## Work instructions
In the following material, identify every line holding the string "scene" and return it.

## Data segment
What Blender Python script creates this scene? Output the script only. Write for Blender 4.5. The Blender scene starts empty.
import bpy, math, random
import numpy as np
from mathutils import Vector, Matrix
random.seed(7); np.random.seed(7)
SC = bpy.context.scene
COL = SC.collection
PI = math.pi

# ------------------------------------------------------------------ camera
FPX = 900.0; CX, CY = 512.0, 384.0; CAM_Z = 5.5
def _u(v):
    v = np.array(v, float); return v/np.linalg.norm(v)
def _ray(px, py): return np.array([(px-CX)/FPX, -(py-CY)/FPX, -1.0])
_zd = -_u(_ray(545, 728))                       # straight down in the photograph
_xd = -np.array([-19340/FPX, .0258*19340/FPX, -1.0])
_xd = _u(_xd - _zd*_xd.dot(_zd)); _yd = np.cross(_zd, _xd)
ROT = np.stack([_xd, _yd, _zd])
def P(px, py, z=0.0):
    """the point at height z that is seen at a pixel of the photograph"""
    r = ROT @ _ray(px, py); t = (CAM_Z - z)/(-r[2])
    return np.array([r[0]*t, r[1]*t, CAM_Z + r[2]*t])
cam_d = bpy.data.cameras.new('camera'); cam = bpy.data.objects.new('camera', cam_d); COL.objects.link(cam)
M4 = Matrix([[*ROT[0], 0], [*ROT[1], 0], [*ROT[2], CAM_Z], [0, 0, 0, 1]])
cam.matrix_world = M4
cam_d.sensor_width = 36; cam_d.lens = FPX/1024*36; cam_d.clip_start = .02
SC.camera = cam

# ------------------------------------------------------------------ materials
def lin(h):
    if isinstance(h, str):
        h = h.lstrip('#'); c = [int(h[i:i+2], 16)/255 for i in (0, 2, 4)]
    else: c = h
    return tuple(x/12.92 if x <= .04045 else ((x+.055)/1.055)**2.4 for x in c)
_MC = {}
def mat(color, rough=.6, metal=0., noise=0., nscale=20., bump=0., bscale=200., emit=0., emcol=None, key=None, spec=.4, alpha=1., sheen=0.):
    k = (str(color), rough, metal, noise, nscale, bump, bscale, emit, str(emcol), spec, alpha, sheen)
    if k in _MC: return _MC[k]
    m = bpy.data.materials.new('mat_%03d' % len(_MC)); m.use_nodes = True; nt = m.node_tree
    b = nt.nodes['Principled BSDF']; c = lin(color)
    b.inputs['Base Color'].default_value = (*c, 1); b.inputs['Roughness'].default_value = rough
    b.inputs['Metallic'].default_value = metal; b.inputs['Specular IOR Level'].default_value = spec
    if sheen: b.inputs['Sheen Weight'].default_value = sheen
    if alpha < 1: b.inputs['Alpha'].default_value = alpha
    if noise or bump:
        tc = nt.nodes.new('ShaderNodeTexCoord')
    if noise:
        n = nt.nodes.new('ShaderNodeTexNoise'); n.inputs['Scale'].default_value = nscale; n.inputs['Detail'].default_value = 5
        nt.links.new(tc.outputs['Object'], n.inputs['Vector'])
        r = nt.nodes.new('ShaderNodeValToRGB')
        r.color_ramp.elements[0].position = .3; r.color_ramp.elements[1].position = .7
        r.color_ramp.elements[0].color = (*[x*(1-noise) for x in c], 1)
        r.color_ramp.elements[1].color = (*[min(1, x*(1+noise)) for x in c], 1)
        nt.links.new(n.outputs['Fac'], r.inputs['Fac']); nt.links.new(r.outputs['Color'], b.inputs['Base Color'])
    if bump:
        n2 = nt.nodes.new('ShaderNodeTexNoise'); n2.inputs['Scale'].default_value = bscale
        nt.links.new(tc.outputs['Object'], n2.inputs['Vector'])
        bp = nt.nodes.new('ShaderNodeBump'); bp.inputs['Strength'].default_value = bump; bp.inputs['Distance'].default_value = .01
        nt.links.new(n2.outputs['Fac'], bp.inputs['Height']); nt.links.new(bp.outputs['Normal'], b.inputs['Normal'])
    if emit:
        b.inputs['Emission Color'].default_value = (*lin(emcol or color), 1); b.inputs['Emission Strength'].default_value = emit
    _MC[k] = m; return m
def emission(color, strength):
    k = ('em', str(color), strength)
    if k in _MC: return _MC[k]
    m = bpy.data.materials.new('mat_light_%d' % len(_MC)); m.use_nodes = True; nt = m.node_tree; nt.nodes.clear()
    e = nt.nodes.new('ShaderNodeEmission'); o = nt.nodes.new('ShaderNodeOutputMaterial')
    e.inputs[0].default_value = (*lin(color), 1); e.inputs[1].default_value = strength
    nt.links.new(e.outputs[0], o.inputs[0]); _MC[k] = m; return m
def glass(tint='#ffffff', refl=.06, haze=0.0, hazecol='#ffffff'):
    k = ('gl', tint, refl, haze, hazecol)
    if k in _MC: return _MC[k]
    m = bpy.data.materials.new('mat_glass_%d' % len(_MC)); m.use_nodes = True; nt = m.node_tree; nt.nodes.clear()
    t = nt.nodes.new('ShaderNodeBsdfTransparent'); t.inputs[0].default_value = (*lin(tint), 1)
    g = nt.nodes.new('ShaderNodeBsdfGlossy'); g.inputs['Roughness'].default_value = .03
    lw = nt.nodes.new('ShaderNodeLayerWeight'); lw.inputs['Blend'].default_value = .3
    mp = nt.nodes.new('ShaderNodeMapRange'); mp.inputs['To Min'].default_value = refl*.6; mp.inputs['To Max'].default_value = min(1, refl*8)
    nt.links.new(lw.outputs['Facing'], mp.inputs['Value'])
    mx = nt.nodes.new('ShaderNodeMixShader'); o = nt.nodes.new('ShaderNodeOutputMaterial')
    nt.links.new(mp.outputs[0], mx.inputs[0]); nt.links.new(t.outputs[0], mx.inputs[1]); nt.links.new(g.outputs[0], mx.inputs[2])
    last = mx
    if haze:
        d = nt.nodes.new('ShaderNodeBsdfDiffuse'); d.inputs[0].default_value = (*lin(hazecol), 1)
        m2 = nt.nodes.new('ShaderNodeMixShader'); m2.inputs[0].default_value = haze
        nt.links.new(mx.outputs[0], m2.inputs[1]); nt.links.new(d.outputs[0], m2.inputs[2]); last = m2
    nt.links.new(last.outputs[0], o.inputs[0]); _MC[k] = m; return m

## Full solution
What Blender Python script creates this scene? Output the script only. Write for Blender 4.5. The Blender scene starts empty.
SC = bpy.context.scene